Le 14 novembre, Christine Boutin a mis en place à la préfecture de région le comité de pilotage des "Etats généraux du logement en Ile-de-France" réunissant le président du conseil régional, le maire de Paris et le président de l'Association des maires d'Ile-de-France, les huit présidents des conseils généraux ainsi que les préfets de départements.
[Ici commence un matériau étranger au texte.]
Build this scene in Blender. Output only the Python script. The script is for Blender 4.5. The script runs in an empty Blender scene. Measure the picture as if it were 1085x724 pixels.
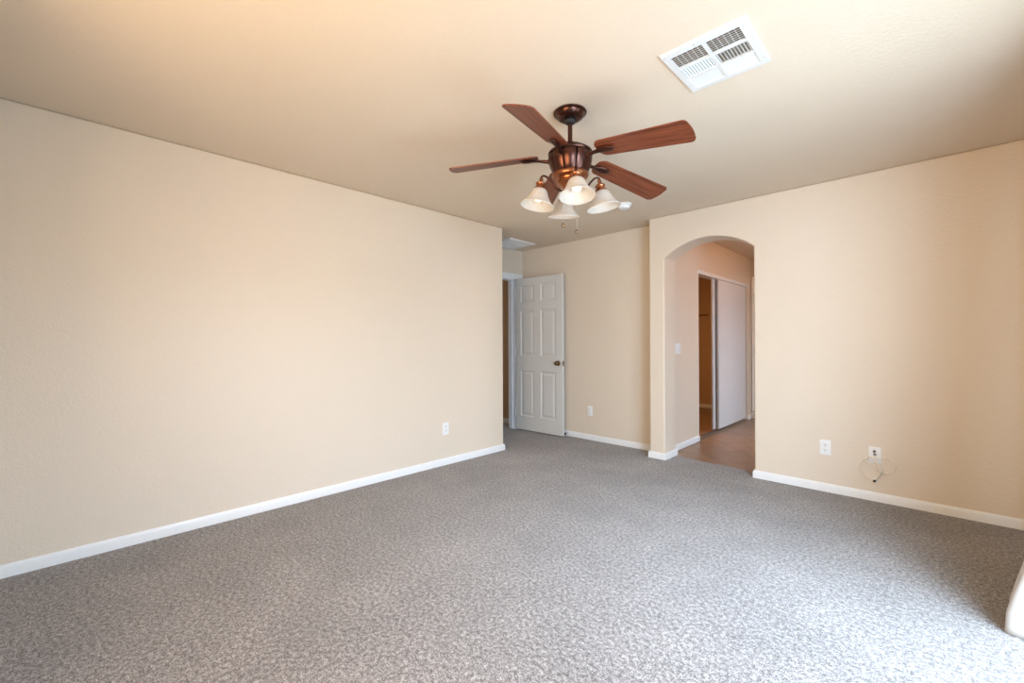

Quatre thématiques (et donc quatre groupes de travail) sont à l'ordre du jour : l'impulsion de nouvelles dynamiques territoriales, la production du foncier et l'articulation urbanisme et logement, la prise en compte des spécificités du marché francilien et l'accès au logement. La problématique spécifique à l'Ile-de-France n'est pas nouvelle mais l'application très prochaine de la loi du 5 mars 2007, dite loi Dalo, impose aujourd'hui de prendre le taureau par les cornes. Dans son rapport d'octobre dernier, le comité de suivi Dalo estimait que "la région francilienne représente à elle seule environ 40% des publics concernés par la loi du 5 mars 2007". Toujours en octobre, l'Union sociale pour l'habitat d'Ile-de-France (Aorif) ajoutait que près de 100.000 demandeurs de logements pouvaient saisir la commission de médiation sans délai. Pour autant, l'organisme régional rappelait que "2006 devrait être une année exceptionnelle avec une augmentation de la production de logements sociaux de 28,77% par rapport à 2005". L'Aorif demandait alors une harmonisation à l'échelle de l'agglomération francilienne des modalités de mise en oeuvre du Dalo.

 

Dur, dur...

Car, au-delà des problématiques liées à un marché particulièrement tendu et donc à un foncier difficile d'accès, se pose depuis longtemps la question du pilotage des politiques locales du logement dans cette région. Faut-il, comme l'avait proposé en 2005 le conseil économique et social de la région, donner à la région ce rôle de pilote ? La difficile et longue négociation sur la révision du schéma directeur de la région Ile-de-France (Sdrif) a illustré les fortes tensions entre élus locaux mais aussi la position spécifique de l'Etat. Le 16 septembre dernier, le préfet de la région Ile-de-France diffusait un avis dans lequel il regrettait que "la relance de la construction de logements n'ait pas été appréhendée de façon satisfaisante pour permettre un développement ambitieux de l'Ile-de-France". Comment les commissions de médiation installées au niveau départemental pour appliquer la loi du 5 mars vont-elles pouvoir harmoniser leur politique ? Comme l'a rappelé le comité de suivi Dalo dans son rapport d'octobre dernier, cette organisation départementale ne correspond pas au bassin d'habitat - la région - sur lequel interviennent 1.395 collectivités et groupements de collectivités.

 

...quand les fondations sont fragiles

Comment, alors, pouvoir s'appuyer, à l'instar des autres régions, sur la délégation des aides à la pierre alors que l'Ile-de-France est à la traîne en matière d'intercommunalité ? La solution passerait-t-elle, comme l'a proposé récemment l'association des maires Ville et Banlieue, par des périmètres  intercommunaux imposés par les préfets ? L'article 55 de la loi SRU qui prévoit un pourcentage de 20% de logements sociaux sera-t-il la bonne réponse au phénomène de "ségrégation spatiale" (8% des communes concentre la moitié du parc locatif social) comme l'a suggéré le comité de suivi Dalo ? Le 14 novembre, lors de l'installation du comité de pilotage, le président du conseil régional, Jean-Paul Huchon (PS), a demandé à nouveau son "application sévère" rappelant que "sur 188 communes soumises à la loi SRU, seules 89 ont atteint leurs obligations de construction". Si l'on ajoute le retard de production et la tension du marché... le chantier s'annonce pour le moins complexe et impose, estiment certains acteurs du secteur, la mise en place d'un plan Marshall placé sous l'autorité du ministère du Logement. Le comité de pilotage "Etats généraux du logement en Ile-de-France" doit faire connaître ses propositions d'ici le printemps prochain.